### Problem statement
Write out every record in full, exactly as written, please.

[Entries with scene source code]
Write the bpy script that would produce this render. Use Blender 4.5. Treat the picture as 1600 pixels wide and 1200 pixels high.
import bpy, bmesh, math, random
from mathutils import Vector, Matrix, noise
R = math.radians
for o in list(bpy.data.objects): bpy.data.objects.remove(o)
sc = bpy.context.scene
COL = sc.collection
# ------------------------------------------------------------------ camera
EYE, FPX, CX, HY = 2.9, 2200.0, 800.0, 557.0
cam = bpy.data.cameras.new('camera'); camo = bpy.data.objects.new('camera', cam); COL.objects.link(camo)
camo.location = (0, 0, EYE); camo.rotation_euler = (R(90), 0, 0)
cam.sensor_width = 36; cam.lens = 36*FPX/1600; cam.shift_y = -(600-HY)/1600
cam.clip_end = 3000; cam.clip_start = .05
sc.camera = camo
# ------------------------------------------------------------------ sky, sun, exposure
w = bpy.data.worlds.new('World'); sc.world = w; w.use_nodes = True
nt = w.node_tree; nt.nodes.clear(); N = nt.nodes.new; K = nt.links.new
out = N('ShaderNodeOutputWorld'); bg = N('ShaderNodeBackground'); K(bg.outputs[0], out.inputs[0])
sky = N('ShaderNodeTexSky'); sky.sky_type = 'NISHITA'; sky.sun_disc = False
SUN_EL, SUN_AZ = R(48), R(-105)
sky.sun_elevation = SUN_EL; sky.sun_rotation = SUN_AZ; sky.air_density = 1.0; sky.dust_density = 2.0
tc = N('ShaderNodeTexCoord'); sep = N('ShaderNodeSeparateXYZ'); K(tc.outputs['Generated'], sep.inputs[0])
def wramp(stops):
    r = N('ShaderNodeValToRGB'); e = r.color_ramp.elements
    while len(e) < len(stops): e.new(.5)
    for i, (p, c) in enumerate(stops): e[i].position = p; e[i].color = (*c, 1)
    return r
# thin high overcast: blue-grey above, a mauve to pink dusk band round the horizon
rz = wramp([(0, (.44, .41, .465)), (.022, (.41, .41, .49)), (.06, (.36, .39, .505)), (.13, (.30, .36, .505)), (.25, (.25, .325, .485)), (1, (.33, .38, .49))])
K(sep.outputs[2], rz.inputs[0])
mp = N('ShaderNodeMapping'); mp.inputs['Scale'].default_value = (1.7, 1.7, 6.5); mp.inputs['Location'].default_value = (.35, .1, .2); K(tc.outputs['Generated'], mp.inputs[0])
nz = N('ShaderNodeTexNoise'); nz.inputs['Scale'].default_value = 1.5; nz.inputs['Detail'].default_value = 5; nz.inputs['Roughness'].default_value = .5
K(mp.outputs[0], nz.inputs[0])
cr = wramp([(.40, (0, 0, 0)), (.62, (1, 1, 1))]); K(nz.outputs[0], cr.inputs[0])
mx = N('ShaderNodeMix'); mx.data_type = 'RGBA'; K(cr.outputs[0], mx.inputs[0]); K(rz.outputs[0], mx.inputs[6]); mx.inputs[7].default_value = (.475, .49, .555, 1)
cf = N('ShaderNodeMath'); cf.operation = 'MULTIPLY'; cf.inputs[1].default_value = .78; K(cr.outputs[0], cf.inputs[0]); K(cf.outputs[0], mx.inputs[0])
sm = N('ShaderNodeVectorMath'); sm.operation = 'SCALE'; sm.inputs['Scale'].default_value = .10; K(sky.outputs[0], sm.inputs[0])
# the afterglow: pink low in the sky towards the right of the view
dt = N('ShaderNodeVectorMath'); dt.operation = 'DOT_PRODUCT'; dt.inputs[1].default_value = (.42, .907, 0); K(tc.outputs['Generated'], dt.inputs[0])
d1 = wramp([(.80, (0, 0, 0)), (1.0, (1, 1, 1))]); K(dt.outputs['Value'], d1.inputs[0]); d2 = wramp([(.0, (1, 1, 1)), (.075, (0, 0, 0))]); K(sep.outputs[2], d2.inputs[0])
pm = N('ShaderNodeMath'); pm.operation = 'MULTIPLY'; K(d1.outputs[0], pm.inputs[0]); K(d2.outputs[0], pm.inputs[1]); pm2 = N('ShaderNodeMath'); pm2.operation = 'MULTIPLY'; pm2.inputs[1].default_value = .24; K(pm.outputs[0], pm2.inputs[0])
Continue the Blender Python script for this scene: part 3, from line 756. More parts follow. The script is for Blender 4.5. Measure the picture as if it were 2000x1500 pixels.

### Solution
Write the bpy script that would produce this render. Use Blender 4.5. Treat the picture as 1600 pixels wide and 1200 pixels high.
import bpy, bmesh, math, random
from mathutils import Vector, Matrix, noise
R = math.radians
for o in list(bpy.data.objects): bpy.data.objects.remove(o)
sc = bpy.context.scene
COL = sc.collection
# ------------------------------------------------------------------ camera
EYE, FPX, CX, HY = 2.9, 2200.0, 800.0, 557.0
cam = bpy.data.cameras.new('camera'); camo = bpy.data.objects.new('camera', cam); COL.objects.link(camo)
camo.location = (0, 0, EYE); camo.rotation_euler = (R(90), 0, 0)
cam.sensor_width = 36; cam.lens = 36*FPX/1600; cam.shift_y = -(600-HY)/1600
cam.clip_end = 3000; cam.clip_start = .05
sc.camera = camo
# ------------------------------------------------------------------ sky, sun, exposure
w = bpy.data.worlds.new('World'); sc.world = w; w.use_nodes = True
nt = w.node_tree; nt.nodes.clear(); N = nt.nodes.new; K = nt.links.new
out = N('ShaderNodeOutputWorld'); bg = N('ShaderNodeBackground'); K(bg.outputs[0], out.inputs[0])
sky = N('ShaderNodeTexSky'); sky.sky_type = 'NISHITA'; sky.sun_disc = False
SUN_EL, SUN_AZ = R(48), R(-105)
sky.sun_elevation = SUN_EL; sky.sun_rotation = SUN_AZ; sky.air_density = 1.0; sky.dust_density = 2.0
tc = N('ShaderNodeTexCoord'); sep = N('ShaderNodeSeparateXYZ'); K(tc.outputs['Generated'], sep.inputs[0])
def wramp(stops):
    r = N('ShaderNodeValToRGB'); e = r.color_ramp.elements
    while len(e) < len(stops): e.new(.5)
    for i, (p, c) in enumerate(stops): e[i].position = p; e[i].color = (*c, 1)
    return r
# thin high overcast: blue-grey above, a mauve to pink dusk band round the horizon
rz = wramp([(0, (.44, .41, .465)), (.022, (.41, .41, .49)), (.06, (.36, .39, .505)), (.13, (.30, .36, .505)), (.25, (.25, .325, .485)), (1, (.33, .38, .49))])
K(sep.outputs[2], rz.inputs[0])
mp = N('ShaderNodeMapping'); mp.inputs['Scale'].default_value = (1.7, 1.7, 6.5); mp.inputs['Location'].default_value = (.35, .1, .2); K(tc.outputs['Generated'], mp.inputs[0])
nz = N('ShaderNodeTexNoise'); nz.inputs['Scale'].default_value = 1.5; nz.inputs['Detail'].default_value = 5; nz.inputs['Roughness'].default_value = .5
K(mp.outputs[0], nz.inputs[0])
cr = wramp([(.40, (0, 0, 0)), (.62, (1, 1, 1))]); K(nz.outputs[0], cr.inputs[0])
mx = N('ShaderNodeMix'); mx.data_type = 'RGBA'; K(cr.outputs[0], mx.inputs[0]); K(rz.outputs[0], mx.inputs[6]); mx.inputs[7].default_value = (.475, .49, .555, 1)
cf = N('ShaderNodeMath'); cf.operation = 'MULTIPLY'; cf.inputs[1].default_value = .78; K(cr.outputs[0], cf.inputs[0]); K(cf.outputs[0], mx.inputs[0])
sm = N('ShaderNodeVectorMath'); sm.operation = 'SCALE'; sm.inputs['Scale'].default_value = .10; K(sky.outputs[0], sm.inputs[0])
# the afterglow: pink low in the sky towards the right of the view
dt = N('ShaderNodeVectorMath'); dt.operation = 'DOT_PRODUCT'; dt.inputs[1].default_value = (.42, .907, 0); K(tc.outputs['Generated'], dt.inputs[0])
d1 = wramp([(.80, (0, 0, 0)), (1.0, (1, 1, 1))]); K(dt.outputs['Value'], d1.inputs[0]); d2 = wramp([(.0, (1, 1, 1)), (.075, (0, 0, 0))]); K(sep.outputs[2], d2.inputs[0])
pm = N('ShaderNodeMath'); pm.operation = 'MULTIPLY'; K(d1.outputs[0], pm.inputs[0]); K(d2.outputs[0], pm.inputs[1]); pm2 = N('ShaderNodeMath'); pm2.operation = 'MULTIPLY'; pm2.inputs[1].default_value = .24; K(pm.outputs[0], pm2.inputs[0])
Continue the Blender Python script for this scene: part 3, from line 756. More parts follow. The script is for Blender 4.5. Measure the picture as if it were 2000x1500 pixels.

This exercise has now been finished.